We are PISSED: What don’t you understand?

Stop complaining about how violent we are when violence is done to us. Stop complaining about the fact that we burn down our neighborhoods, when we live in sh*t, anyway. Stop treating us like garbage and expect to smell sweet roses.

I watched the rioting unfold in Baltimore yesterday, in the wake of the funeral of Freddie Gray, a young black youth who was unlawfully killed by police a week earlier.

The media made certain to post videos and photos of young blacks jumping on cars, throwing rocks, and setting buildings on fire. WHAT DO YOU EXPECT? We have attempted the Peace/Kumbayah thing already and it has not worked.


Freddie Gray was his mother’s son, a brother, a friend. Blacks are scared. We want to live, not just survive. We fear a simple walk down the street. I know it is easy for NON-BLACKS to regurgitate statistics to us that there is high crime in our communities. Yeah! So what? What else is going on?

For you edification, here is a breakdown of the life of an African-American:

A black baby is born.

He already starts out with half a deck of cards.

He comes home to brokenness and despair because the man and woman he belongs to, were too, only born with half a deck.

This deck represents opportunities and life chances.

He grows to be a toddler and his mom enrolls him in school.

He turns 9 years old, but still cannot read.

Mom wants to help him, but she works three very low paying jobs to support him and his siblings – she is doing it alone.

He gets older and his performance in school gets worse.

His classes are overcrowded and his teachers can’t give him the special attention he needs.

He encounters another kid, not much older than he is, and they become instant friends.

This friend talks him into a life where he will be around other youth like him – but they too, are lost, desperate, tired.

So he joins this “gang”, but in his eyes, it is a brotherhood.

He engages in illegal activities, not because he “wants” to, but because it is what his brothers are doing. And he feels love from his brothers.

Every time he is involved in illegal activities, he loses a card from his half deck. And when he is arrested, he loses even more.

He is 17 now.

He is left with only one card to play: The Race Card. The End.

This mirrors the lives of many African-Americans.
We are called angry black men and women. Spoiler alert: We are black and we are angry. Disillusioned.

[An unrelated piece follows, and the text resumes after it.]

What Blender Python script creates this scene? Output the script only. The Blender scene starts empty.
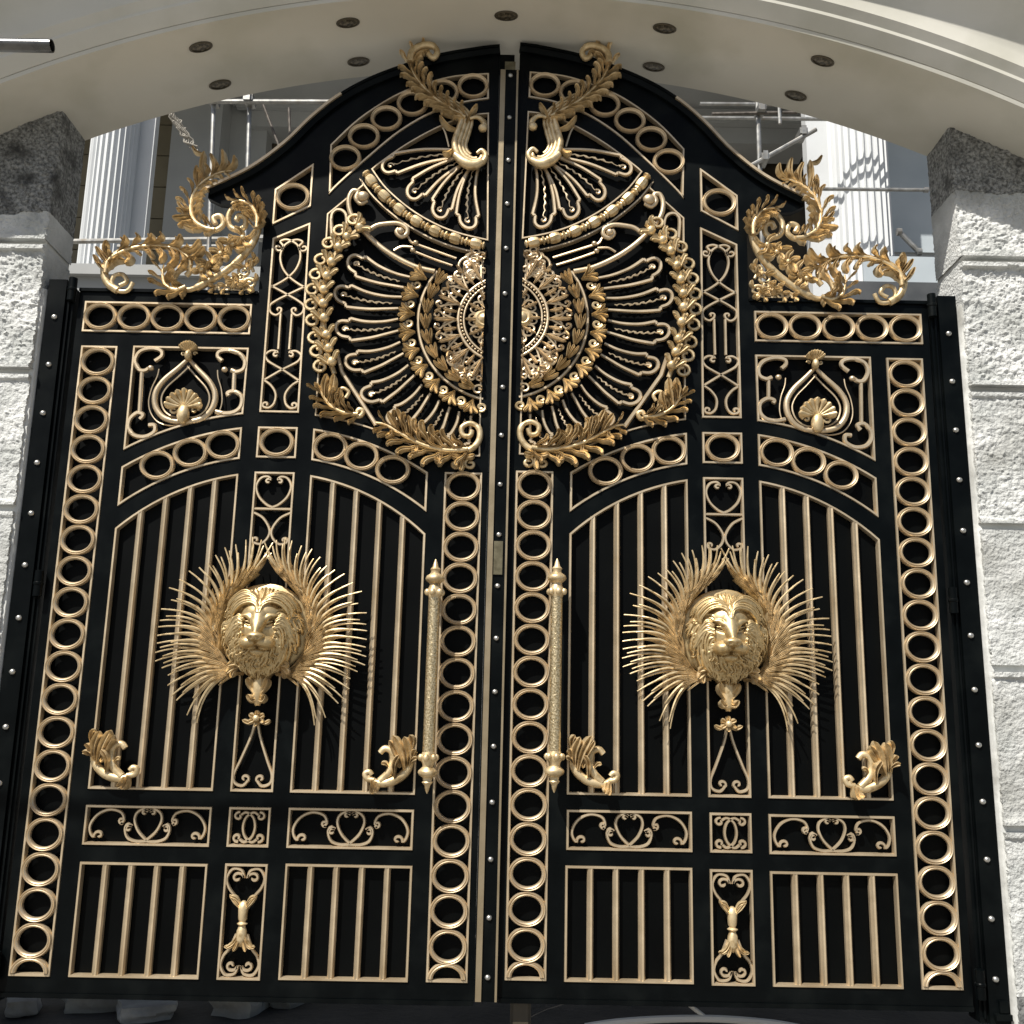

For those of you who watch the 2-minute rioting videos and makes comments about police being justified in their actions or call the rioters animals because they are “acting out”, try your best to use some logic and reason.

Ask yourself if you lived the life of young black youth in this country, would you not be angry? Walk a mile and then open your mouth.

We don’t want handouts. We want respect and a fair shot. Allow us to fix our schools and broken homes, while you fix your “perfect” legal system and biased police agencies.

Until then, let us be ANGRY in peace!